**CHALLENGE:** Nothing outside the stretch should be returned: give exactly the lines from the line containing "Keep writing the" through the line containing "mix(mr(n_f,.35,.65,0,1), (.55,.38,.225), (.66,.50,.33)))", including both.

[3D scene scripts]
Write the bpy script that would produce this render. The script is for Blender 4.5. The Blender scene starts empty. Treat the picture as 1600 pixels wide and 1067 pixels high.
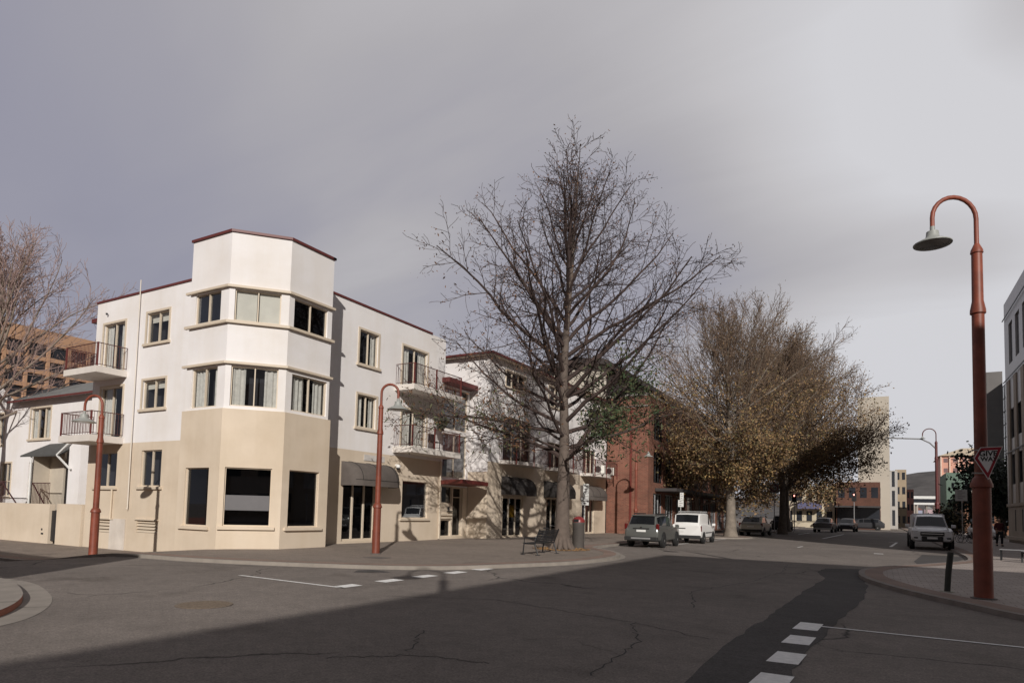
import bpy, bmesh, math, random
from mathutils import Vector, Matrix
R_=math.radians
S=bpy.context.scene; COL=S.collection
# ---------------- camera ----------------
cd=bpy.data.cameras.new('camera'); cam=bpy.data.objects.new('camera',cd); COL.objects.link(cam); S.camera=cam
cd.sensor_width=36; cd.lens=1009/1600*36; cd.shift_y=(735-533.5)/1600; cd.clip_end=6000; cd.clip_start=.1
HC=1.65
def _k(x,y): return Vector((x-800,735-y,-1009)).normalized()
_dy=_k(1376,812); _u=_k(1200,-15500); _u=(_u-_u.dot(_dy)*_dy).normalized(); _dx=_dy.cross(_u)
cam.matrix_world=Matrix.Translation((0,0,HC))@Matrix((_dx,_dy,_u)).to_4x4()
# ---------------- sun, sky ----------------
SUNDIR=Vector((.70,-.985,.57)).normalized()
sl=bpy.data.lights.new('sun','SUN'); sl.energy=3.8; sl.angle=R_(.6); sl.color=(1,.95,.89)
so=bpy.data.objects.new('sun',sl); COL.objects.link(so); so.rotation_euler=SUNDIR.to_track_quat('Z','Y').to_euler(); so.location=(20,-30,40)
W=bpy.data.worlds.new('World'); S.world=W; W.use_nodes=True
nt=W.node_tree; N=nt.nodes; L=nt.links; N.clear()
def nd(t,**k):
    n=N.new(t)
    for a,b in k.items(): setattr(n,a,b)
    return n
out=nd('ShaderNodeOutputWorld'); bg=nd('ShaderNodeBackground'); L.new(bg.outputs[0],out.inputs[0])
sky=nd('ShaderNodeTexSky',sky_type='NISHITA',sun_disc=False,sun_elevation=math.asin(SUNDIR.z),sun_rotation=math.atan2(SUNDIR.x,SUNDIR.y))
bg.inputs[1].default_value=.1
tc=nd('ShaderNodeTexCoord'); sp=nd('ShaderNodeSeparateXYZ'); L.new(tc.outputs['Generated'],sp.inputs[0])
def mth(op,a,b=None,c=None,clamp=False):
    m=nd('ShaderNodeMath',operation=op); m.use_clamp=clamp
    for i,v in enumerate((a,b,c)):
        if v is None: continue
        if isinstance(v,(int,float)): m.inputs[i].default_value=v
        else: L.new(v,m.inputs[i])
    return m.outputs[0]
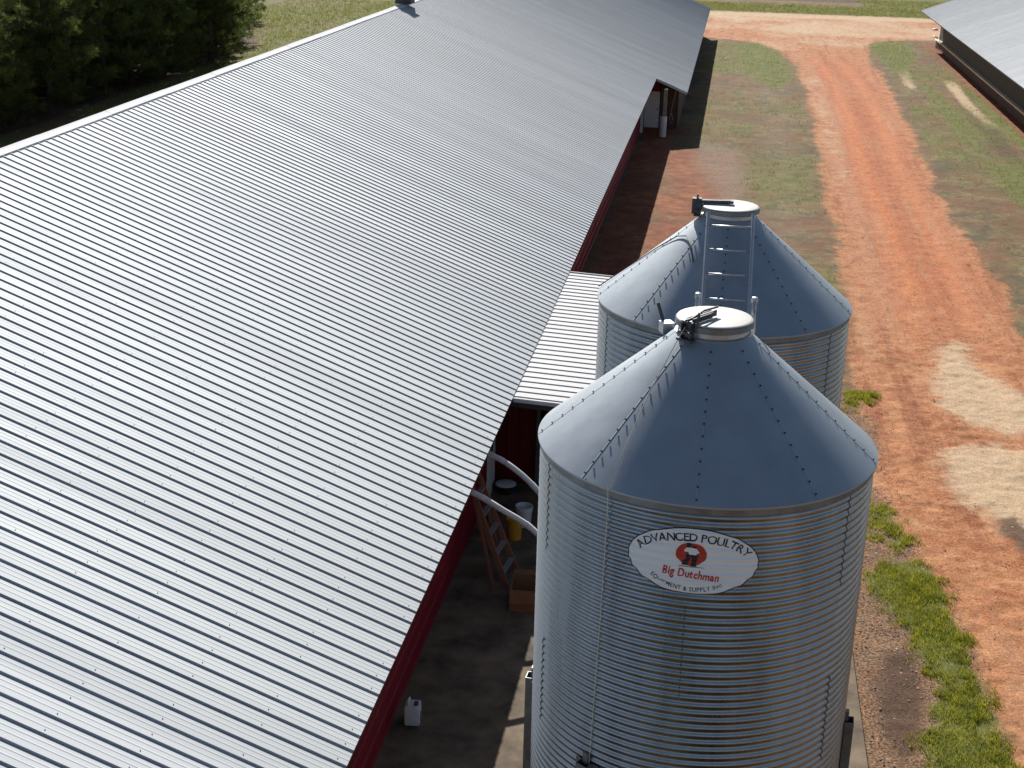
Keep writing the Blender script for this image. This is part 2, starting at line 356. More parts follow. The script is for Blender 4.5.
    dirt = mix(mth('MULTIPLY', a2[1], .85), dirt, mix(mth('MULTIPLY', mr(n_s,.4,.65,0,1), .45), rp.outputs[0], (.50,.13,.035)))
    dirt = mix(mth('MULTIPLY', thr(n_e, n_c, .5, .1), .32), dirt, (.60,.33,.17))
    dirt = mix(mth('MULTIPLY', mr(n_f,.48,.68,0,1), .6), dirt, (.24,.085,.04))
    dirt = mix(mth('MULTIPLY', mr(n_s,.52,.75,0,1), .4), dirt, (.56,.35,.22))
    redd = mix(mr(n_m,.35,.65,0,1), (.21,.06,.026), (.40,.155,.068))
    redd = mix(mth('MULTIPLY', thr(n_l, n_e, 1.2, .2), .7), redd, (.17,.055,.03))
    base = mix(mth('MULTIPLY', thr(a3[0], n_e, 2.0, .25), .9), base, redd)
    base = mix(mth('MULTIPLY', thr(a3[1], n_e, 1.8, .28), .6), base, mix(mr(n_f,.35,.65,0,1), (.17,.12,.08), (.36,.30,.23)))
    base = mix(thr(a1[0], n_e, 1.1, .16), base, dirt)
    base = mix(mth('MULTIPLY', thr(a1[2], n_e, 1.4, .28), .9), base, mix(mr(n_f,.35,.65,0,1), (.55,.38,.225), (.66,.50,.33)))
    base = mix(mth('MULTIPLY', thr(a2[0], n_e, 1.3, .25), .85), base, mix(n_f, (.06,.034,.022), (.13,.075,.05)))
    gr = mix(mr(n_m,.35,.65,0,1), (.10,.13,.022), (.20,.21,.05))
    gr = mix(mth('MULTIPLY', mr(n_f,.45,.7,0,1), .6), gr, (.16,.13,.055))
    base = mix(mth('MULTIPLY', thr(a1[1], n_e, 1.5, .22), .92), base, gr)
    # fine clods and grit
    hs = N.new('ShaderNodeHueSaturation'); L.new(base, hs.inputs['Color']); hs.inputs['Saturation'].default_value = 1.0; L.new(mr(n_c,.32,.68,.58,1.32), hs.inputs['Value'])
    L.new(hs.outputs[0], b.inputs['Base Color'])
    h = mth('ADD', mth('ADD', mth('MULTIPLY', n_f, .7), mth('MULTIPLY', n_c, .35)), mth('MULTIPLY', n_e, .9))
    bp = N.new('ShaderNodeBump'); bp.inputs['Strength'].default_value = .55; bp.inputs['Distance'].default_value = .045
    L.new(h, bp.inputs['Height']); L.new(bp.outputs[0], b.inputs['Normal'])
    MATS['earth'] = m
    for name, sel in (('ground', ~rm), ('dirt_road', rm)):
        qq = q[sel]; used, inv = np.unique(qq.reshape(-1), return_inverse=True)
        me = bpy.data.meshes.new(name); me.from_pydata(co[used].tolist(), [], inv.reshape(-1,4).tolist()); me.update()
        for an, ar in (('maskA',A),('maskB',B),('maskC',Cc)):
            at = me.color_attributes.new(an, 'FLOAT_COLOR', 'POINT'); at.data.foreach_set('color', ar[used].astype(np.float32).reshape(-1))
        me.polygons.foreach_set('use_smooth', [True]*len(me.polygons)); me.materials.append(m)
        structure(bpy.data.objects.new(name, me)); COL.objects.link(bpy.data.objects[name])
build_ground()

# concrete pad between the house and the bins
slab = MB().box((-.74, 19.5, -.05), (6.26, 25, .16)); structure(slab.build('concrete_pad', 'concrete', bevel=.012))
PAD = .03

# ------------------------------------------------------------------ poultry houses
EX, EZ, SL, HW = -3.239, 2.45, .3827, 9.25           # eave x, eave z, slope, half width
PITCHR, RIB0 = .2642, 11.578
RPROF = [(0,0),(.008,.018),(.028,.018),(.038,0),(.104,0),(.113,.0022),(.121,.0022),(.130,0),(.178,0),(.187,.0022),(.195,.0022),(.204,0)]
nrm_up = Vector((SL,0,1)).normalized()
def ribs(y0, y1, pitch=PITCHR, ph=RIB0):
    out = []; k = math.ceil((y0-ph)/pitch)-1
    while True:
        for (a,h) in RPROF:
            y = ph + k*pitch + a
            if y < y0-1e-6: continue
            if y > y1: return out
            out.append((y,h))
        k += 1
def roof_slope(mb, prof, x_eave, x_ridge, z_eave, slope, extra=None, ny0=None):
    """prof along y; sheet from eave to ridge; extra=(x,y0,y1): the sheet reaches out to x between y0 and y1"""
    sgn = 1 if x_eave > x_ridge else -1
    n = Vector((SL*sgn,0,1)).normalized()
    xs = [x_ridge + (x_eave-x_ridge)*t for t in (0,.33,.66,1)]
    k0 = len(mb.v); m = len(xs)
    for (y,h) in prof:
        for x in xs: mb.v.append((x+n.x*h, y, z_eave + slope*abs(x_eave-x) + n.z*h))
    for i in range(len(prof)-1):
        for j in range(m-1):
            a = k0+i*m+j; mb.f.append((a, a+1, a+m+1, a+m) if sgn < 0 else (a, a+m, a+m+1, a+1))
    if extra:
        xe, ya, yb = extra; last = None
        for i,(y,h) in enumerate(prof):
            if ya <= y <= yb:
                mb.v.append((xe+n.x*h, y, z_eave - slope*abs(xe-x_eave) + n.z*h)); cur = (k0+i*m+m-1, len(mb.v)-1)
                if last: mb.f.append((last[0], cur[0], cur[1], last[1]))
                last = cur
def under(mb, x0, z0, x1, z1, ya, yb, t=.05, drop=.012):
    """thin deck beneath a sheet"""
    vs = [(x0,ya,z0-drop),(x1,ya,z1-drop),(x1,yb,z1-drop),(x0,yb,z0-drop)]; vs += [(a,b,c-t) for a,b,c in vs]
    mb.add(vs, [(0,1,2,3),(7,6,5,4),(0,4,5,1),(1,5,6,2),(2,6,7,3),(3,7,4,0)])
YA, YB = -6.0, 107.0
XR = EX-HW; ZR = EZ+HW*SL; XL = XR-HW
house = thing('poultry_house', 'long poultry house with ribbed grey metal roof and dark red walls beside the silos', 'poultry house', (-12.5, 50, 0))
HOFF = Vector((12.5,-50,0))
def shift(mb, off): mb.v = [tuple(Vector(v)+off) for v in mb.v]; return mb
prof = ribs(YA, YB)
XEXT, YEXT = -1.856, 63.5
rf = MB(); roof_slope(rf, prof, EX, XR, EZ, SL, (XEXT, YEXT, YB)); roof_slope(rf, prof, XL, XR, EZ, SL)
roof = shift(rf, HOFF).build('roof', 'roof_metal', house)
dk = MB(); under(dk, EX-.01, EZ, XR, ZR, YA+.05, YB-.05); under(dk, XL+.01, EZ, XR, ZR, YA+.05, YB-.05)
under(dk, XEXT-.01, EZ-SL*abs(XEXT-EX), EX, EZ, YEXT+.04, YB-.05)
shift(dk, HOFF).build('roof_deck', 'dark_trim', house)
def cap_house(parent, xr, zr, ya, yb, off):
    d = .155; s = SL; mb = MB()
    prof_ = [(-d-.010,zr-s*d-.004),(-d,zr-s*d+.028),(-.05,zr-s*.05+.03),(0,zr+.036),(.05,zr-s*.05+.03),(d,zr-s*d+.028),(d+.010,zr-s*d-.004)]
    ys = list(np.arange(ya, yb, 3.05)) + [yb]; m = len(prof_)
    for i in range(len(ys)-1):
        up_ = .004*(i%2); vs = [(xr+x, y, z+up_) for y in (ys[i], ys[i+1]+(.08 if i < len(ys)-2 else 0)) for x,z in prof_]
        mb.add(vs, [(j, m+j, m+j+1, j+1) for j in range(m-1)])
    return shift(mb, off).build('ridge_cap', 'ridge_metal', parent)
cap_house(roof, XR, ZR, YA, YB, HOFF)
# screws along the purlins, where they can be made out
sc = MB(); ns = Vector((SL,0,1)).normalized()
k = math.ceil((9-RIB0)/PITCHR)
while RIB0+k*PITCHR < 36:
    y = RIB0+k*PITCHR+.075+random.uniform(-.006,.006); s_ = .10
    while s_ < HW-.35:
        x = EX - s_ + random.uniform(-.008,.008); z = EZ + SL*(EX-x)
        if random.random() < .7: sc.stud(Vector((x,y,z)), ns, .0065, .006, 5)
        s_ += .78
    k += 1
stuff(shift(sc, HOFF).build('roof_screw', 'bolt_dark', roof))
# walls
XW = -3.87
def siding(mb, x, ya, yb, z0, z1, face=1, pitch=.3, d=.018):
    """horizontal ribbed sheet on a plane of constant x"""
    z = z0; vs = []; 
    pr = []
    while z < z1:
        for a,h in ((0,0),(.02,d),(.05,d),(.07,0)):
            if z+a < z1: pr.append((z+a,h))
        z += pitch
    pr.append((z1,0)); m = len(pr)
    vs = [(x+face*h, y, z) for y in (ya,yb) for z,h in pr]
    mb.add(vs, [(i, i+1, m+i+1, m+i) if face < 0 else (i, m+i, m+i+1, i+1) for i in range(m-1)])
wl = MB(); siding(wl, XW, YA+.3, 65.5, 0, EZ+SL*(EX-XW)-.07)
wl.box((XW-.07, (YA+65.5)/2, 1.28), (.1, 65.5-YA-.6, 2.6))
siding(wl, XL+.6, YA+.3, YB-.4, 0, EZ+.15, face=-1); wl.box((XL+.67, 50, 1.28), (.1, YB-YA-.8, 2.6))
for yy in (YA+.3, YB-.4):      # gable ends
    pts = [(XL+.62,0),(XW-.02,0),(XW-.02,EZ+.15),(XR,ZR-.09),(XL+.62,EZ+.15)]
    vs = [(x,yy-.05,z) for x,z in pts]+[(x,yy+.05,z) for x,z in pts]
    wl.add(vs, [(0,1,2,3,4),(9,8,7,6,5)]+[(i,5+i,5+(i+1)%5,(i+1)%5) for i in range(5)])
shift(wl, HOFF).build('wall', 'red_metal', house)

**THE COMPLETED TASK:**
Keep writing the Blender script for this image. This is part 2, starting at line 356. More parts follow. The script is for Blender 4.5.
    dirt = mix(mth('MULTIPLY', a2[1], .85), dirt, mix(mth('MULTIPLY', mr(n_s,.4,.65,0,1), .45), rp.outputs[0], (.50,.13,.035)))
    dirt = mix(mth('MULTIPLY', thr(n_e, n_c, .5, .1), .32), dirt, (.60,.33,.17))
    dirt = mix(mth('MULTIPLY', mr(n_f,.48,.68,0,1), .6), dirt, (.24,.085,.04))
    dirt = mix(mth('MULTIPLY', mr(n_s,.52,.75,0,1), .4), dirt, (.56,.35,.22))
    redd = mix(mr(n_m,.35,.65,0,1), (.21,.06,.026), (.40,.155,.068))
    redd = mix(mth('MULTIPLY', thr(n_l, n_e, 1.2, .2), .7), redd, (.17,.055,.03))
    base = mix(mth('MULTIPLY', thr(a3[0], n_e, 2.0, .25), .9), base, redd)
    base = mix(mth('MULTIPLY', thr(a3[1], n_e, 1.8, .28), .6), base, mix(mr(n_f,.35,.65,0,1), (.17,.12,.08), (.36,.30,.23)))
    base = mix(thr(a1[0], n_e, 1.1, .16), base, dirt)
    base = mix(mth('MULTIPLY', thr(a1[2], n_e, 1.4, .28), .9), base, mix(mr(n_f,.35,.65,0,1), (.55,.38,.225), (.66,.50,.33)))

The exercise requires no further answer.